Teck Resources Ltd. says profitability at the Trail smelter surged in the third quarter despite a planned reduction in refined zinc output, as the company continued to focus on boosting by-product revenues and cutting costs.
The Vancouver-based mining company reported $54 million in gross profit before depreciation and amortization from Trail, more than double the $26 million posted in the same period last year.
The increase came as Teck leaned into processing higher-value by-products such as silver, germanium and indium, while pulling back on primary zinc output in what it called a “challenging smelter market.”
Refined zinc production at Trail totalled 52,600 tonnes in the quarter, down nearly 20 per cent from a year ago.
The company said the drop aligns with its strategy to maximize margins by processing residues and reducing smelter throughput when market conditions are unfavourable.
Refined lead output also fell modestly to 17,600 tonnes.
Teck said production of by-products rose compared with the same period last year.

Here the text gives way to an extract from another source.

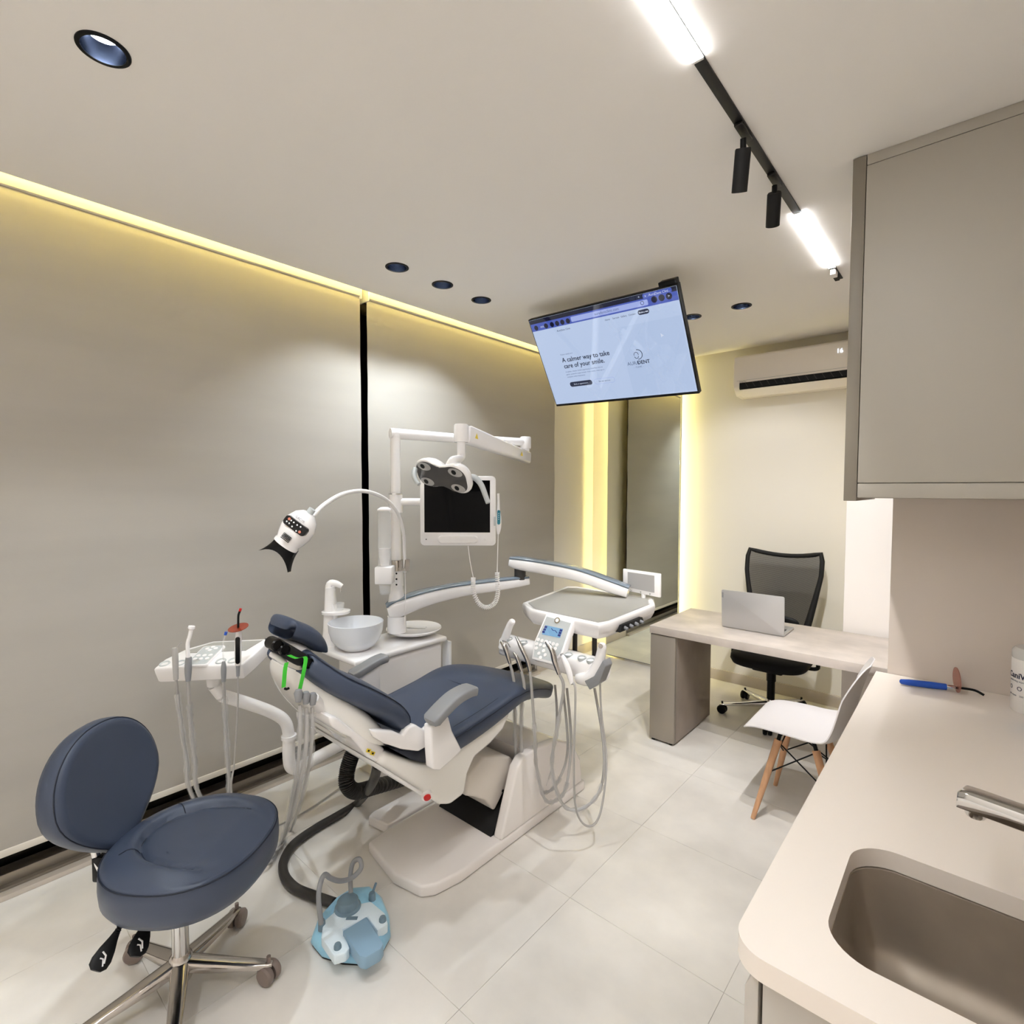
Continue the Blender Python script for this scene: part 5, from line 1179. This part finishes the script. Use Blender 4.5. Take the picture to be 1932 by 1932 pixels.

These by-products are critical inputs for electronics, solar panels and other high-tech applications.
Operating costs at Trail were $144 million in the quarter, six per cent lower than a year earlier, primarily due to reduced labour and energy expenses, according to Teck.
The company said it spent $13 million in sustaining capital at the Trail smelter, part of $85 million in company-wide investments in property, plant and equipment.
According to Teck’s third-quarter report, released Oct. 22, zinc prices averaged US$1.28 per pound during the quarter, up slightly from both the previous quarter and the third quarter of 2024.
The company said demand remained strong, particularly from China, where galvanized steel production climbed 13 per cent year-over-year through August.
Company-wide, Teck reported a profit of $281 million from continuing operations in the third quarter, reversing a $748 million loss in the same quarter last year, which was weighed down by an $828 million impairment charge related to Trail.
Adjusted profit climbed to $372 million, or 76 cents per share, compared with $314 million, or 61 cents per share, a year ago.
Teck said the Trail turnaround played a key role in that recovery.
Teck’s zinc segment — which includes Trail and Alaska’s Red Dog mine — posted gross profit of $305 million in the third quarter, up from $235 million a year ago. The company said improved profitability at Trail contributed significantly to the increase.
Despite lower zinc output at Trail, the company said profitability improvements reflect an ongoing shift in operating strategy, one that prioritizes flexibility and margins over volume.
The results come as the company prepares for a proposed merger with Anglo American plc (public limited company), announced in September, which would create a new global mining heavyweight focused on critical minerals.
Teck Trail Operations, one of the world’s largest fully integrated zinc and lead smelting and refining complexes, has long been a cornerstone of the company’s base metals business and a key supplier of refined metals to North American markets.
2024 Third Quarter
In its third-quarter 2024 results, Teck announced a significant non-cash impairment tied to its Trail operations, resulting in a pre-tax write-down of approximately $1.1 billion and an after-tax impact of roughly $828 million.
The impairment drove the company’s loss from continuing operations before tax to about $759 million, and a loss attributable to shareholders of roughly $748 million, or $1.45 per share.
Teck attributed the charge to deteriorating market conditions at Trail, including a global shortage of zinc concentrate that led to elevated treatment (smelting) charges, and an operating fire at the electrolytic zinc plant that affected expected throughput for the fourth quarter.
The company also flagged sustained operating losses at Trail, making the carrying value of the assets no longer supportable under Canadian accounting standards.
The impairment, Teck said, does not reflect a cash outlay, but rather an accounting recognition that the asset value had to be reduced.
Teck emphasized that, excluding the Trail impairment, the broader business performed well. Adjusted EBITDA reached $986 million for the quarter, driven by strong copper production (114,500 tonnes) and higher zinc volumes.
The loss, the company said, was almost entirely due to the Trail adjustment.
What is EBITDA?
EBITDA stands for Earnings Before Interest, Taxes, Depreciation and Amortization.
It’s a financial metric used to measure a company’s operational profitability — essentially, how much money it makes from its core business activities before accounting for financing decisions, tax obligations or non-cash expenses like equipment depreciation and asset amortization.
In simpler terms, EBITDA shows how profitable the company’s day-to-day operations are, independent of factors like debt levels, tax structure or past capital investments.
Investors and analysts often use it to compare companies in the same industry because it strips out those external influences and focuses purely on operational performance.